Ever since discovering the plastic Play-mobile mail center in Community Childcare Center when I was four, I have realized my true love of life: getting mail. Unfortunately, because I have a significant lack of tall, dark, and handsome secret admirers and Australian pen pals, my side of the hall table––where all the incoming mail is to be placed––is usually vacant.
Two weeks ago, however, everything changed.
On the way in from my car on Monday, heavy Calculus book in tow, I spotted a small orange envelope. I was ecstatic––finally, a real letter marked to “Rachel Kaplan,” and everything lay innocently enough on my side of the hall mail table. Ripping open the letter, I read the “Dear Rachel….” and skimmed the rest of the letter telling me I would be the perfect candidate to attend Macalester College. It was boring––but, what the heck––mail was mail. Life was good.
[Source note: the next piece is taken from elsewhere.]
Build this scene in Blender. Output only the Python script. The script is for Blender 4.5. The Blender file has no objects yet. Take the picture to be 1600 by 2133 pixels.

The next day, three letters, all from colleges, waited for me on the table. The day after that: five. Then seven. Then twelve. I was officially a stalking victim of the American education system.
What had once been a happy escape out of my chronic lack of mail was out of control. The letters were creepy, all starting with phrases like “I have my eye on you, Rachel” and “I’ve been tracking your progress.” What was this madness?
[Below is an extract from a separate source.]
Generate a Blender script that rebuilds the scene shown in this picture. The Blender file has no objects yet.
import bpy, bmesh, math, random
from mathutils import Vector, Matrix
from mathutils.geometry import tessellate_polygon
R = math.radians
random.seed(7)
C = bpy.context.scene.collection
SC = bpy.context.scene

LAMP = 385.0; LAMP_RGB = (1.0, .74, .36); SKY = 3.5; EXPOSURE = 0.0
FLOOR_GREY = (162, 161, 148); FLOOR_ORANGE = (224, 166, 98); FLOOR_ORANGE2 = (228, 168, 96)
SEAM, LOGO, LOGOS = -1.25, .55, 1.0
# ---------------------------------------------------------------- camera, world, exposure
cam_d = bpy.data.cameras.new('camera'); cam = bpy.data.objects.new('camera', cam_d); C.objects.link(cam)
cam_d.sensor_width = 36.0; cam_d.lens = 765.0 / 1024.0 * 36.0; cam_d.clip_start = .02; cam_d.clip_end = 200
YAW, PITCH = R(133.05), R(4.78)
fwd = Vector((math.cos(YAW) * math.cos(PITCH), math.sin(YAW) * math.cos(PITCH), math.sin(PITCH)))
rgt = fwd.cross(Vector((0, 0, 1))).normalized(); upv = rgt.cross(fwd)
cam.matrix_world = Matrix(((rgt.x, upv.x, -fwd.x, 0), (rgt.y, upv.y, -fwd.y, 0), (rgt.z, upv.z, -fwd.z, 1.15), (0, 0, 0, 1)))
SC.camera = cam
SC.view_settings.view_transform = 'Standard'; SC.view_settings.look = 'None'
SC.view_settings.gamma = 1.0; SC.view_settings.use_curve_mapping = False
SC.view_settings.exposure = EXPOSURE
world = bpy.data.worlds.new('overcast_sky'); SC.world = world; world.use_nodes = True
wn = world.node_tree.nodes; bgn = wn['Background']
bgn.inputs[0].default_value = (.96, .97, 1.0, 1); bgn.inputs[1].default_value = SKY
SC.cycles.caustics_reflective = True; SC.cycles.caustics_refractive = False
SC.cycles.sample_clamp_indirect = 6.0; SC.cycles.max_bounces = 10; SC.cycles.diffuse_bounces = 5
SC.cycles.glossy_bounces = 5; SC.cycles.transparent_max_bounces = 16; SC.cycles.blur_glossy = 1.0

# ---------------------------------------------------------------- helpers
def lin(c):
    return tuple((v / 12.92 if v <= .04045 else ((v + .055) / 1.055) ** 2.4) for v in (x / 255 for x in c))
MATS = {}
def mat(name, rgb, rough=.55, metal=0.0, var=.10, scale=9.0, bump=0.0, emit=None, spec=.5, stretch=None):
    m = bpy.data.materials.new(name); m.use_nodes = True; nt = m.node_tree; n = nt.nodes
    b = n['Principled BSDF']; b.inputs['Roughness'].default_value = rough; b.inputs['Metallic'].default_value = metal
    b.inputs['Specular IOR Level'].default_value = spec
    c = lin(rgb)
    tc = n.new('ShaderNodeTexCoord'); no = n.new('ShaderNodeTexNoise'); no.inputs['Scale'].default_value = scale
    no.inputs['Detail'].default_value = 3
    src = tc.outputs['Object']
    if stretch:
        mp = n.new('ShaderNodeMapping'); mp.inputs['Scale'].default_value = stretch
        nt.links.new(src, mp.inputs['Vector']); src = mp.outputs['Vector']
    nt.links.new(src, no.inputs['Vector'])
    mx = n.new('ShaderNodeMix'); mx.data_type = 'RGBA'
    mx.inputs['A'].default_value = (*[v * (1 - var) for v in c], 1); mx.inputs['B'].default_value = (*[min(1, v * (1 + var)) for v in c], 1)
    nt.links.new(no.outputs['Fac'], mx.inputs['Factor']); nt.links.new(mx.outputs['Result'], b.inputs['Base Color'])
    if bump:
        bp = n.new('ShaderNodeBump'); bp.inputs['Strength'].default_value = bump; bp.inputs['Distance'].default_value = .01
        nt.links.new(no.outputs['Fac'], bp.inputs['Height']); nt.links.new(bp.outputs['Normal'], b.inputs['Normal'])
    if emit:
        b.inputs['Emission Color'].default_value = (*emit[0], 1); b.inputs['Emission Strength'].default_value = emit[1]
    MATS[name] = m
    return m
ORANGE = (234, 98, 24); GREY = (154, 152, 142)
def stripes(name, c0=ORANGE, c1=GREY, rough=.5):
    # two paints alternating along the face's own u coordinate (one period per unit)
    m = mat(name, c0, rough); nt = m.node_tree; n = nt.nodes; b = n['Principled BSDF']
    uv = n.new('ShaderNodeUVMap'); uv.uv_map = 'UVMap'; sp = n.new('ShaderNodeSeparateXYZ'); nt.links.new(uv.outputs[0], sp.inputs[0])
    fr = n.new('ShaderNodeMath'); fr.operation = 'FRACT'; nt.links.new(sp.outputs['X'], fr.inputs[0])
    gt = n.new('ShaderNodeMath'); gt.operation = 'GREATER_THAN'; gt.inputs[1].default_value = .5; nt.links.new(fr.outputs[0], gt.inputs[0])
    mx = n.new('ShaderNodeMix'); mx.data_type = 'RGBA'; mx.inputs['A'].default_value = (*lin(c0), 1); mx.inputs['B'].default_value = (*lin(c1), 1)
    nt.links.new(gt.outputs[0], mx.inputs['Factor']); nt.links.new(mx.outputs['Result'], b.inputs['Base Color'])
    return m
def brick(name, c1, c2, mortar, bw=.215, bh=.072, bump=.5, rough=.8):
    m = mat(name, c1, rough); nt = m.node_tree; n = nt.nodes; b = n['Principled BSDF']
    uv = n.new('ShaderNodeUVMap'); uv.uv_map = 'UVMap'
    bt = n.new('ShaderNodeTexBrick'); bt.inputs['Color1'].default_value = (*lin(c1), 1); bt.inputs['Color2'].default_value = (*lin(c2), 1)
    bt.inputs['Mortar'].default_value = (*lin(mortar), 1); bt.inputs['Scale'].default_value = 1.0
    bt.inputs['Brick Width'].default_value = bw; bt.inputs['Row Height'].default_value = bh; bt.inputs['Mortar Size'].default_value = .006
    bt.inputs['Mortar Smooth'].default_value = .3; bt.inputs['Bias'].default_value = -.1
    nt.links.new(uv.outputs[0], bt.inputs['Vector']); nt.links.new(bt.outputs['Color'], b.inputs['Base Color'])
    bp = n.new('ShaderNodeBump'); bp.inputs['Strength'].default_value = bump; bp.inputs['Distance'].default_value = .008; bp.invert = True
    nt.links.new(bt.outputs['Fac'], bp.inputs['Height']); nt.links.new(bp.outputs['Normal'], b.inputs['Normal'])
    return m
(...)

Not only did they know my name, but they all had the perfect idea for the rest of my future including trips to Djibouti, environmentally sound bio-spheres, and volunteering with underprivileged children in Serbia. Of course, they weren’t trying to get me to choose their college, just trying to give me a broad range of my “vast educational opportunities.” Yeah right.
Any minute, I expected letters to come flying wildly through the fireplace like in “Harry Potter and the Sorcerer’s Stone.” If this didn’t come to a stop soon, I would have to nail up the mail slot like Vernon Dursley, lock myself in my room, and never come out, constantly livig in fear of creepy college letters.
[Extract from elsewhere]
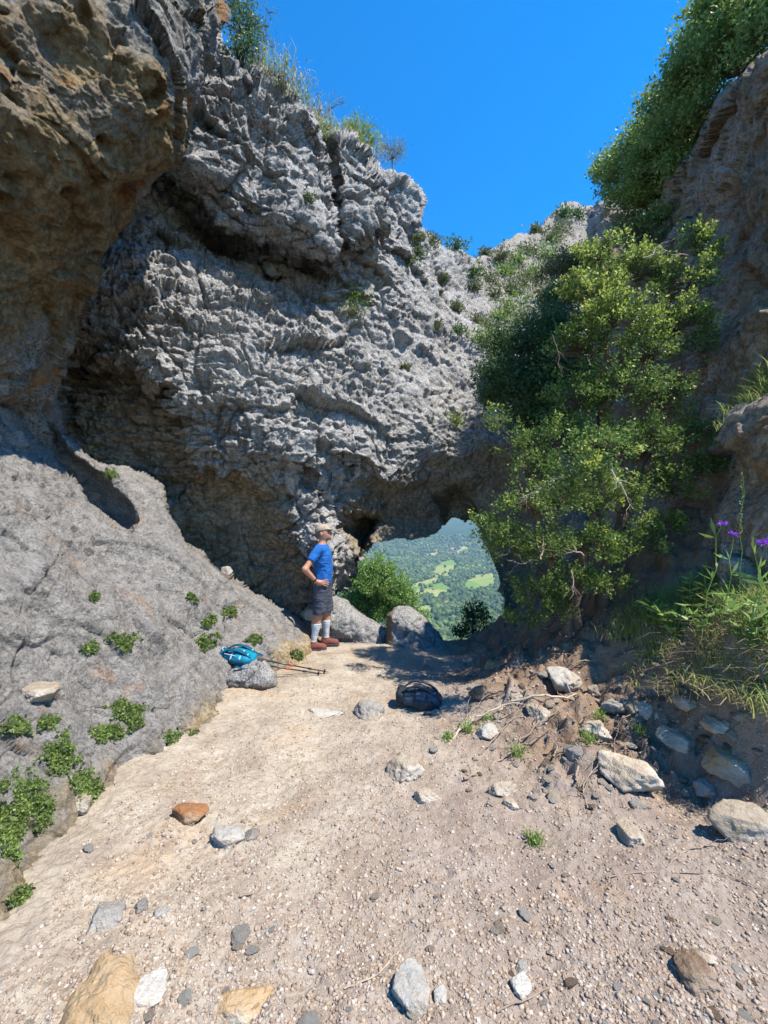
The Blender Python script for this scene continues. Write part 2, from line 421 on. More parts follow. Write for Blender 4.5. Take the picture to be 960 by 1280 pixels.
def sheet(name, u0, u1, v0, v1, step, depth, outline, disp, mat, brown=None, holes=(), skirt=3., rag=5., edge=0., edgew=18., vb=.35, smooth=True, rimn=.025):
    us = np.arange(u0, u1 + step, step); vs = np.arange(v0, v1 + step, step)
    U, V = np.meshgrid(us, vs); sh = U.shape; Uf, Vf = U.ravel(), V.ravel()
    D = depth(Uf, Vf)
    W = np.stack([Uf / 40, Vf / 40, np.zeros_like(Uf)], 1)
    ru = Uf + rag * fbm(W, 4, 5); rv = Vf + rag * fbm(W, 4, 55)
    sdv = psd(outline, ru, rv); keep = sdv > 0
    if edge:
        D = D + edge * np.clip(1 - sdv / edgew, 0, 1) ** 2
    for hpoly in holes:
        hs_ = psd(hpoly, ru, rv); keep &= hs_ < 0
    P = np.stack([(Uf - CU) / F * D, D, CZ + (CV - Vf) / F * D], 1)
    G = P.reshape(*sh, 3)
    def normals(G):
        du = np.gradient(G, axis=1); dv = np.gradient(G, axis=0)
        N = np.cross(dv, du); N /= np.linalg.norm(N, axis=-1)[..., None] + 1e-9
        view = G - np.array([0, 0, CZ]); flip = (N * view).sum(-1) > 0
        N[flip] *= -1; return N
    N = normals(G).reshape(-1, 3)
    near = sdv > -12
    vd = np.array([0, 0, CZ]) - P; vd /= np.linalg.norm(vd, axis=1)[:, None]
    N = N * (1 - vb) + vd * vb; N /= np.linalg.norm(N, axis=1)[:, None]
    dd = np.zeros(len(P)); dd[near] = disp(P[near], Uf[near], Vf[near], D[near]) * (.45 + .55 * sstep(0, 12, sdv[near]))
    P = P + N * dd[:, None]
    G = P.reshape(*sh, 3)
    keep2 = keep.reshape(sh); fk = keep2[:-1, :-1] & keep2[1:, :-1] & keep2[:-1, 1:] & keep2[1:, 1:]
    idx = np.arange(U.size).reshape(sh)
    Q = np.stack([idx[:-1, :-1][fk], idx[1:, :-1][fk], idx[1:, 1:][fk], idx[:-1, 1:][fk]], 1)
    # rim -> goes back into the hill so the mass has thickness
    E = np.concatenate([Q[:, [0, 1]], Q[:, [1, 2]], Q[:, [2, 3]], Q[:, [3, 0]]])
    key = np.sort(E, 1); kk = key[:, 0].astype(np.int64) * U.size + key[:, 1]
    uq, ix, ct = np.unique(kk, return_index=True, return_counts=True)
    be = E[ix[ct == 1]]
    bv = np.unique(be); mp = np.full(U.size, -1); 
    ray = P[bv] - np.array([0, 0, CZ]); ray /= np.linalg.norm(ray, axis=1)[:, None]
    rings = [P[bv] + ray * skirt * t for t in (.18, .5, 1.)]
    rings = [r + rimn * (1 + i) * np.stack([fbm(r * 1.7, 3, 90 + i), 0 * r[:, 0], fbm(r * 1.7, 3, 190 + i)], 1) * (i + .3) for i, r in enumerate(rings)]
    base = U.size; Vall = [P]; Fall = [Q]; prev = np.full(U.size, -1); prev[bv] = bv; 
    for r in rings:
        nx = np.full(U.size, -1); nx[bv] = base + np.arange(len(bv))
        Fall.append(np.stack([prev[be[:, 1]], prev[be[:, 0]], nx[be[:, 0]], nx[be[:, 1]]], 1))
        Vall.append(r); base += len(bv); prev = nx
    Vall = np.concatenate(Vall); Fall = np.concatenate(Fall)
    br = np.zeros(U.size) if brown is None else np.clip(brown(P, Uf, Vf, G, sh), 0, 1)
    br = np.concatenate([br] + [br[bv]] * 3)
    used = np.zeros(len(Vall), bool); used[Fall.ravel()] = True; rm = np.cumsum(used) - 1
    o = mesh_np(name, Vall[used], rm[Fall], mat, attrs={'brown': br[used]}, smooth=smooth)
    s = Sheet(); s.o = o; NN = normals(G)
    def at(u, v, lift=0.):
        j = int(np.clip(round((u - u0) / step), 2, sh[1] - 3)); i = int(np.clip(round((v - v0) / step), 2, sh[0] - 3))
        n = NN[i - 2:i + 3, j - 2:j + 3].mean((0, 1)); n /= np.linalg.norm(n)
        return G[i, j] + n * lift, n
    s.at = at; return s

# ---------------- main wall with the arch
wall_ctl = [(-60,300,5.4),(60,300,5.6),(120,300,6.4),(60,480,6.4),(200,250,7.2),(200,350,6.7),(300,400,6.9),(300,500,6.25),(400,450,7.4),(400,560,6.75),
 (400,650,6.8),(395,740,6.75),(300,650,6.9),(300,730,7.0),(240,650,6.7),(480,560,7.4),(480,640,8.2),(560,560,8.2),(560,640,8.9),(640,560,8.6),(640,700,8.3),
 (660,800,7.7),(720,600,8.2),(500,400,8.9),(500,300,9.3),(522,245,10.2),(440,200,8.9),(350,130,8.1),(300,70,7.6),(440,300,8.2),(350,330,7.9),(270,250,7.7),
 (600,450,10.),(600,330,13.5),(570,330,12.),(680,350,14),(700,270,17),(650,420,11),(760,260,18),(800,450,11),(850,700,8.4),(240,-40,7.0),(-60,-40,6),(850,250,18),(540,400,9.6)]
_wr = rbf([(a/100, b/100) for a, b, c in wall_ctl], np.log([c for a, b, c in wall_ctl]), .35, 1e-3)
B1 = [(195,212),(215,235),(250,262),(275,287),(310,301),(350,312),(385,322),(412,332),(430,325),(428,270),(413,195),(400,150),(300,60),(240,60),(200,150)]
B2 = [(432,325),(450,312),(468,285),(476,230),(468,205),(440,180),(418,170),(415,195),(430,270)]
LEDGE = [(190,225),(250,270),(310,306),(400,336),(430,345),(400,365),(330,352),(260,330),(215,290)]
REC = [(60,440),(85,425),(130,440),(185,452),(215,480),(228,540),(240,600),(235,640),(180,620),(60,600)]
BRN = [(222,600),(262,588),(305,600),(335,622),(352,650),(366,690),(384,706),(386,760),(330,790),(200,760),(215,640)]
BRPATCH = [(228,598),(300,590),(345,620),(370,680),(390,705),(388,800),(200,800)]
LIP = [(420,655),(438,632),(445,604),(478,592),(520,598),(552,578),(585,556),(618,548),(660,560),(700,600),(720,860),(600,860),(600,700),(560,700),(430,700)]
TUN = [(424,662),(434,645),(452,637),(474,640),(484,655),(476,670),(462,680),(452,700),(446,722),(434,740),(424,745),(440,710),(440,690),(432,676)]
BLOB = [(398,676),(420,668),(436,690),(438,708),(432,728),(420,745),(400,752),(385,720)]
ARCH = [(415,775),(424,745),(440,722),(452,707),(457,690),(461,683),(475,679),(492,675),(512,676),(530,672),(543,668),(552,661),(557,652),(566,647),(578,645),(592,649),(604,665),(613,690),(618,705),(621,727),(627,745),(631,775),(636,810),(640,850),(640,880),(430,880)]
BLUE = [(362,458),(378,452),(392,462),(398,480),(385,486),(368,476)]
NICHE = [(432,560),(446,552),(452,572),(446,600),(434,592)]
NICHE2 = [(540,624),(560,604),(580,600),(600,640),(585,660),(552,660)]
POCK = [(372,585),(390,580),(400,598),(396,620),(380,612)]
def warp(U, V, a=7, s=31):
    W = np.stack([U / 30, V / 30, np.zeros_like(U) + .5], 1)
    return U + a * fbm(W, 4, s), V + a * fbm(W, 4, s + 60)
def wall_depth(U, V):
    D = np.exp(_wr(np.stack([U / 100, V / 100], 1)))
    u, v = warp(U, V)
    D = D - .68 * sstep(0, 10, psd(B1, u, v)) * sstep(40, 210, v) ** .3 - .42 * sstep(0, 48, psd(B1, u, v)) * sstep(40, 210, v) ** .3
    D = D - .55 * sstep(0, 9, psd(B2, u, v))
    D = D + .48 * sstep(-2, 22, psd(LEDGE, u, v))
    D = D + .5 * sstep(-4, 26, psd(REC, u, v))
    D = D + .42 * sstep(-4, 22, psd(BRN, u, v))
    D = D + .5 * sstep(-4, 60, psd(LIP, u, v))
    D = D + 1.8 * sstep(-1, 12, psd(TUN, u, v))
    D = D - .5 * sstep(0, 12, psd(BLOB, u, v))
    D = D + .22 * sstep(0, 8, psd(BLUE, u, v)) + .5 * sstep(0, 12, psd(NICHE, u, v)) + .7 * sstep(0, 14, psd(NICHE2, u, v)) + .4 * sstep(0, 10, psd(POCK, u, v))
    return D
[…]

Thankfully, over the next couple weeks the mail started lagging until it came to a stop all together– the terror subsided and I could resume my life in peace. Finally, I put my huge cardboard box stuffed with college letters that my mom made me keep in the deepest, darkest corner of the closet. I knew the mail table at my house would never hold such joy for me again.
One day three weeks later, though, a small square envelope from Gakushuin University in Toshima-Ku, Tokoyo appeared on the table. I chucked it in the garbage without a second glance and ran to my up to my room, slamming the door like a madwoman.
Ryan Quinlivan • May 2, 2009 at 11:06 pm
Ms. Kaplan, if you feel the need to flaunt the fact that you’re in calculus (“heavy Calculus book in tow”), surely your could demonstrate some of your calculus prowess and have the time periods correctly add up. Let me explain:
You start with “Two weeks ago” and everything is all fine and dandy.
Next you gently let your readers know that “over the next couple weeks” your mail subsided. This would bring us up to the present, presumably.
And yet, “One day three weeks later” apparently now that we’re back to the present (two weeks ago + couple (2) weeks later), but you have more in store, you have successfully predicted the future three weeks from the present.
Please forgive me, but I could not help but become distracted by the annoying discrepancies in the timing of your tale. In the future, maybe don’t demonstrate that you’re in calculus unless you can do some simple addition.
That is all, since I have to sort my own stack of college mail haha!